Mr Peter Yu, Chair of the Museum’s Indigenous Reference Group, and Dr Mat Trinca, Director of the Museum

We are just weeks away from opening Encounters: Revealing Stories of Aboriginal and Torres Strait Islander Objects from the British Museum – one of the most important things we have ever done at the National Museum of Australia.

These last weeks are filled, as they always are in exhibition projects, with the thousands of small jobs that add up to make a great show. And of course our colleagues from the British Museum are here helping us install the historical and contemporary collections that originate from 27 Indigenous communities around the country with whom we have collaborated in recent years.

Many people, from communities as distant as Albany in Western Australia, Yirrkala in Arnhem Land, and the Torres Strait, are preparing to travel to Canberra in the next few weeks. When they are here, they will see objects from their country for the first time in many years.

Personally, I feel privileged to be the Director of the National Museum at this time. I hope that reconnecting communities with objects through the course of this project will lead to them having enduring, productive links with the British Museum, and all of us at this Museum. Long after the exhibition has closed, it is these connections that can help recast the relationships between first peoples and their collections in museums.

Encounters encourages us all to rethink our easy assumptions – about Australian history and the character of our shared past, about the relationship between museums and first peoples, and about Aboriginal and Torres Strait Islander Australia. Too often, we think in broad, simplistic terms when we consider these matters, rather than taking care to respect the nuances and complexities that speak of deeper human truths.

Museums are sometimes so focused on their responsibilities to document, maintain and preserve artefacts that they forget that the objects are part of living cultures today. When we describe our past, we often imagine the general conditions that applied across the country, instead of dealing with the particularity of people’s experiences in place. And many non-Indigenous Australians still find it hard to recognise the diversity of Aboriginal and Torres Strait Islander lives today.
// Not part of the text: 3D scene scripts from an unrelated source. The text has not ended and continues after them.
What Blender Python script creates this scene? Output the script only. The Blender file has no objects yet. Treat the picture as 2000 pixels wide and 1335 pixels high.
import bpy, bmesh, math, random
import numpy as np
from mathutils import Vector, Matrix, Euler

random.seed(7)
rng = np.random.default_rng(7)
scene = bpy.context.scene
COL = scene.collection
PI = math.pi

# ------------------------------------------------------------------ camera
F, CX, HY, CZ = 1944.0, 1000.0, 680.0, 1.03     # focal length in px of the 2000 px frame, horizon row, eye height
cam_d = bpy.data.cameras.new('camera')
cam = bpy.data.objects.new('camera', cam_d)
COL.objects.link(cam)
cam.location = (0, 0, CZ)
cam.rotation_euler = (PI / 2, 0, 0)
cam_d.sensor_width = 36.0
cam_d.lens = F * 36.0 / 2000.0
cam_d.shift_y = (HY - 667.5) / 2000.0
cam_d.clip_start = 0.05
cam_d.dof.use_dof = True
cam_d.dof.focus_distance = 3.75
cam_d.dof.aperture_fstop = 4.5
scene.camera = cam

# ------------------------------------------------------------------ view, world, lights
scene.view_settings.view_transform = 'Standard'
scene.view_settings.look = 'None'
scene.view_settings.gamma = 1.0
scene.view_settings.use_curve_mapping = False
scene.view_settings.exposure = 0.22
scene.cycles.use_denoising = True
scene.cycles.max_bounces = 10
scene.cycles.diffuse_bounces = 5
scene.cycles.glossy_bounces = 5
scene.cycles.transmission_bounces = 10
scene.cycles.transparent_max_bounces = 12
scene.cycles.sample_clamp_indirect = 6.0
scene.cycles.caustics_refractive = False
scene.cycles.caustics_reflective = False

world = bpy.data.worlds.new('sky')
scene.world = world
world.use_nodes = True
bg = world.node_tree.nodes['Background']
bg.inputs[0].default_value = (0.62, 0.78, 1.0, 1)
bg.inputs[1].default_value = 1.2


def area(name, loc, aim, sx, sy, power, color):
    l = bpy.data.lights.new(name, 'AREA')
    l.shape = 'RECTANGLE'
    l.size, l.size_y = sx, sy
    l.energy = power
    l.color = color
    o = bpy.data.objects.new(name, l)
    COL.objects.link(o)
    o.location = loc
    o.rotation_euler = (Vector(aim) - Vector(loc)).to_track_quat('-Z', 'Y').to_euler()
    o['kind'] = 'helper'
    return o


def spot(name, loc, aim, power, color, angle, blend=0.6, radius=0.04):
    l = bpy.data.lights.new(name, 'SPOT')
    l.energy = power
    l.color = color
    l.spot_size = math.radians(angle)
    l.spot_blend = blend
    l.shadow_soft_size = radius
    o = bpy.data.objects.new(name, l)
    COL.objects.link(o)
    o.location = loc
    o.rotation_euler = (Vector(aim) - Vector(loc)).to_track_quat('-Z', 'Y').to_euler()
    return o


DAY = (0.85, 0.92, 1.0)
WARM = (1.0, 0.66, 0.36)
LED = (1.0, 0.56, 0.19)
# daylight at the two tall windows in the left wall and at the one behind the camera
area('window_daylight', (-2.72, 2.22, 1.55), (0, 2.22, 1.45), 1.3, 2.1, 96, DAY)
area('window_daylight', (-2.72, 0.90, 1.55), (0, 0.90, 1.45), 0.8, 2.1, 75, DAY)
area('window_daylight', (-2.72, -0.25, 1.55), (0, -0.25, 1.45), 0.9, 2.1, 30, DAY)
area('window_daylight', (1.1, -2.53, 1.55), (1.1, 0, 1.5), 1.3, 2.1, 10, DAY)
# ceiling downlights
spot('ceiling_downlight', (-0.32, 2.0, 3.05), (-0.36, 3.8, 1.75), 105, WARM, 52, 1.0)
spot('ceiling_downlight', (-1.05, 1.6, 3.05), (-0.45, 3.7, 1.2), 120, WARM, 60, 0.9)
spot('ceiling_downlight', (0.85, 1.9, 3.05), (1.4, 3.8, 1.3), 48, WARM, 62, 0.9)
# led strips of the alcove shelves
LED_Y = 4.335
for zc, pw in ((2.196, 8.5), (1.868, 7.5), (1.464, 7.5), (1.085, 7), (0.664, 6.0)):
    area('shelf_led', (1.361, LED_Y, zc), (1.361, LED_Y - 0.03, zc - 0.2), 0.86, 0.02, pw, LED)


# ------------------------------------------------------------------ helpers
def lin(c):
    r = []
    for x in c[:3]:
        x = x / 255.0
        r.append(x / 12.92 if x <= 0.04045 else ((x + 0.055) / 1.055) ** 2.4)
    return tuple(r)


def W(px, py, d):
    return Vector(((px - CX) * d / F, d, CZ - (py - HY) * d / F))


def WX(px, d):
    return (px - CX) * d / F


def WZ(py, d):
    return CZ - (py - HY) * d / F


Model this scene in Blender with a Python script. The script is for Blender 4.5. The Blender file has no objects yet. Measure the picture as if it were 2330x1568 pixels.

I think Encounters will help develop new understandings of Australia’s past, and a sense of how to think about cultural materials and their relationships to communities. Such thinking can help revolutionise the way museums undertake their work and meet their obligations. Encounters might extend the way we think about the role of museums in the 21st century, as places intimately engaged with audiences and community interests, that build participatory relationships founded on common interest and purpose.